Day three. I had a very good start, and apparently made only superb choices so far. Lucky start, better the lift-off could not have taken place! The star gate at Jupiter is still far away, but I am on my way into orbit arond Earth for a beginning. And then step by step, always step by step. I enjoy it, i have fun, and I make progress - I already can - slowly - read simple notes and follow them when playing, and do first, - slow but harmonic improvisations: simple jazzy chords with the left, simple, slow melodies one-note-per-time with the right hand. Thats definitely the direction I want to go at: slow jazzy improvisations, slow bar and cocktail jazz, groovy stuff.
Perfect start, all systems green lights, and I love it! :yeah:
Skybird
07-05-22, 10:42 AM
Thats a relief. If need be because I need that (height-adjustable secondary) table, I can store the piano away indeed. I was not sure that it was flat enough. It is - just so. :)
https://i.postimg.cc/L5FNbpxg/20220705-015512.jpg (https://postimg.cc/njT4X6bn)
Yes, the doorhandle I had to change. But that door never gets closed anyway.
Onkel Neal
07-05-22, 11:54 AM
Very cool. Is it a synthesizer or just a piano? I have been toying with the idea of getting a cheap synthesizer to play around with, make some original tracks for my videos, etc. I can read music but I never got far on the keyboard instruments.
PS: I know what you mean about losing interest in old hobbies/needing new stimulus. It's really distracting.
Skybird
07-05-22, 04:34 PM
Every e-piano is a synthesizer! :hmmm:
The difference between a keyboard and an e-piano: keyboards mostly have smaller keys, piano-keys are wider.
A good piano-action has a weighted hammer action and in case of Rolands even cheap models already: also escapement. Together that means that hitting the keys feels not like a home organ or keyboard, but an accoustic piano. Keyboards usually have keys that are "on or off", and feel completely different from those on a piano, they offer no dynamic. I would always go with an epiano, therefore. You can switch the keys to keyboard action, if you want (no dynamics, just on and off).
The sound characteristic of an e-piano's piano voices can be completely tuned and manipulated as if you where tuning a real accoustic piano to the demands of a professional pianist. At least the Rolands.
Roland is market leader for e-pianos, if you go for one, check them first. Roland also is THE great name in electronic music creation, they are market leader and pioneer. There is no way around them.
E-pianos can be set to "synthesizer" sounds as well, e-pianos, different accoustic pianos, natural sounds, effects, and so forth. The one I use has 370 voices! However, I stick to pianos, I am a beginner, cannot virtuously play a musical orgy on that thing. But its also nice to know there are a good jazzy bass when playing with split keys (bass on letf hand, piano on right hand...), or nice mellow sounds to combine one keystorke with two vopices: say a typical 80s e-piano and some mellow strings, giving you that typical Whitney Houston music style. And the French akkordeon makes me melting away in bitter-sweet melancholy...

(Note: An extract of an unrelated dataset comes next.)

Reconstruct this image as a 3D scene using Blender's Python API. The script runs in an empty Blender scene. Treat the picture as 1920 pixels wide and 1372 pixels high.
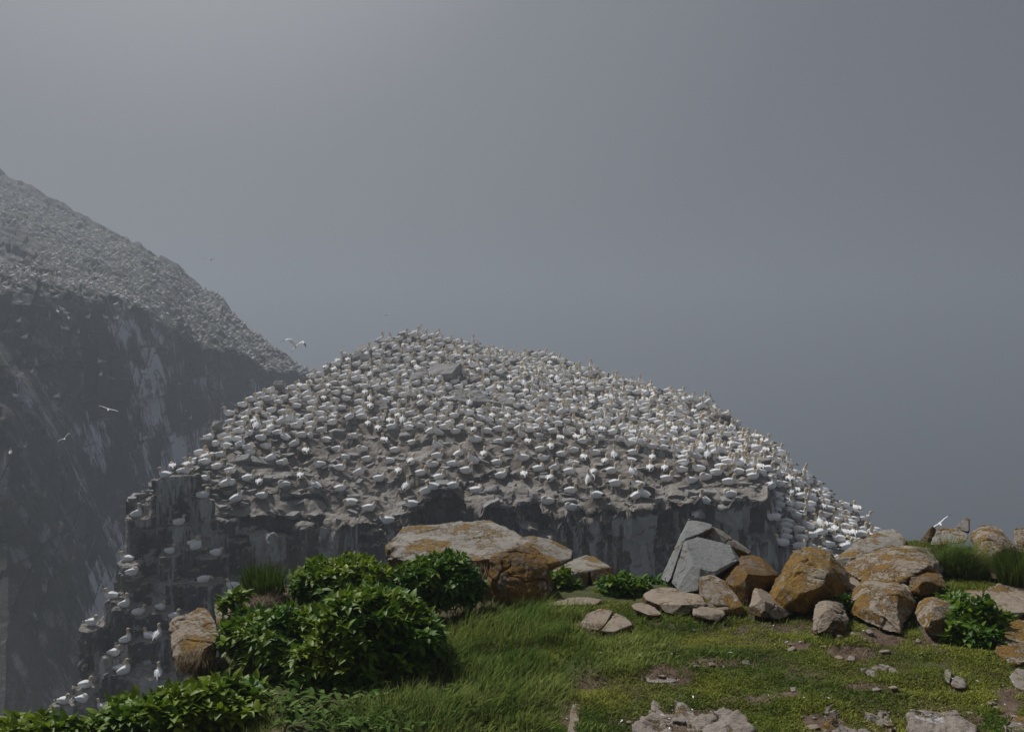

I posted some videos above introducing the instrument I got. I am EXTREMELY HAPPY with it, have only good things to say about it. And the keyboard action is sensational, I cannot differentiate it from a piano. Onboard sound via speakers is 2x11W, that is marking above its price range.
However, I post another video on Roland, so that you know why you do not want to miss them out. The prices for their FP keyboards I find very fair.
I would ALWAYS opt for a model giving you blutooth MIDI for sound input and for data (that is two things). It nicely combines with a tablet, for notes, for software of any kind. I can, however, also use a Midi cable. Blutooth is the exception from the rule in this price range below 1000 coins.
If you are more new than experienced, two more features I found very worthwhile to make use of: the metronome is easy to start, because when practicing as a beginner, my tempi are all over the place. And the record and replay feature, very useful. when you learn a piece, you usually learn left hand first, then right hand, and then you put it together somehow. You can record one hand and then practice the other hand to the sound of the first. Easy to use, very useful.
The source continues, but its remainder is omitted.